We need higher education, but this is not a sustainable system. And many bright innovative people in Silicon Valley know it...
|
|
|
Post by Same on Dec 30, 2015 21:44:44 GMT -5
I couldve written the same thing as the above poster. Extremely well put unfortunately...
|
|
|
Post by quittah on Dec 31, 2015 3:36:36 GMT -5
OP here. Just to clarify, I am not in a "downward spiral." What I meant is that the bites I've gotten on the market all present one particular drawback or another. E.g., I will get an interview at a university that is better on paper (3-3 with a masters program versus my current 4-4), but the position is in a substantially worse location (e.g., the town is so small and uninteresting that the dinner interview takes place at an applebee's).
Honestly, the only reason I haven't quit yet is pride.
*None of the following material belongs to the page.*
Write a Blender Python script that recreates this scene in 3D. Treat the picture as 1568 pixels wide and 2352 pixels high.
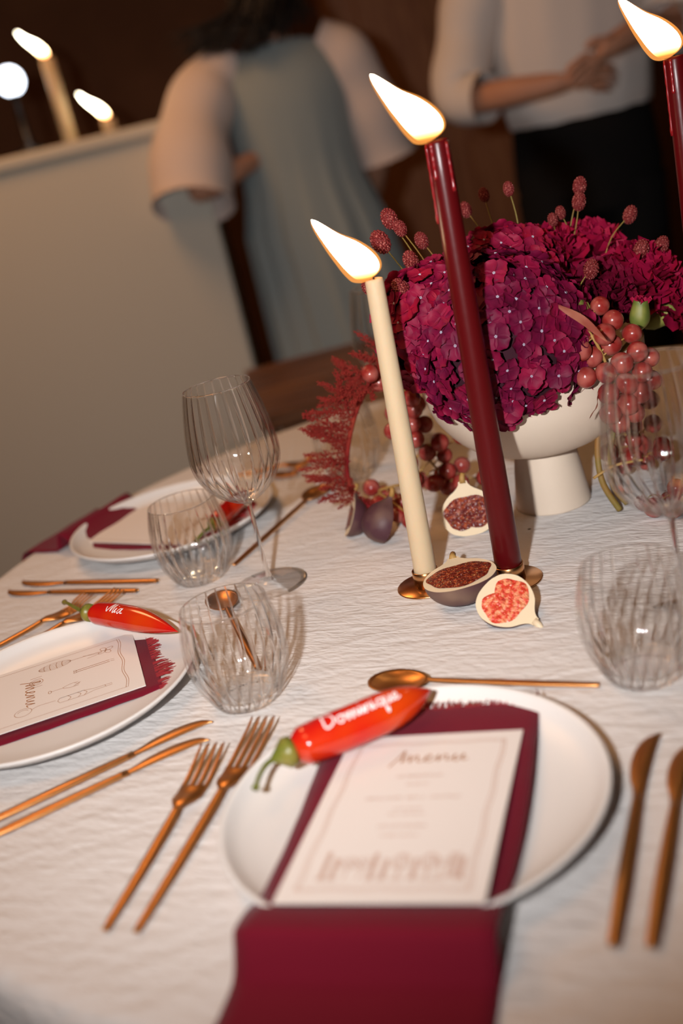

My wife teaches high school. She makes more than I do. She mentioned that there was a position in her high school I could apply for. It would pay better, and it is in the discipline I got my BA in (which is not sociology). That is, I could make more money now, and all I would have to do is take a job that my MA and PhD in sociology are totally irrelevant for (other than the small bonus for each degree).
|
|
|
Post by old on Dec 31, 2015 11:56:03 GMT -5
One thing to keep in mind in a decision like this is that there is a huge amount of recency bias in the academic labor market. More recent graduates will generally have an advantage, regardless of any mitigating factors. That is between the postdoc/1st year professor with a couple of decent publications, and the 5th year professor with 5, no one is going to go "wow, 5 publications while teaching a 4-4, imagine what s/he could do here with a 2-2!" Likewise, the longer you've been out, the more the reputation of your current job matters, and the less of your alma mater. I.e, the longer out you are, the more you will be thought of as "that professor from that no name place" instead of " that grad from that prestigious doctoral institution."
I know this because of personal experience. First time on the market, I had r1 bites, including an interview where I was a runner up after a superstar decided to move for family reasons. That bit of bad luck (of going up against a tenured professor willing to move down both the prestige and tenure ranks for family reasons) meant I got a teaching job. And its been downhill since then, despite being productive (got a search committee to vote for me last year, only to be vetoed by administration - since this was a SLAC, I assume it was because they wanted someone more high profile than professor at directional state school). Now? I'd settle for living at a good location, even if it means a school so small I am the only sociologist on staff (which also means teaching intro forever).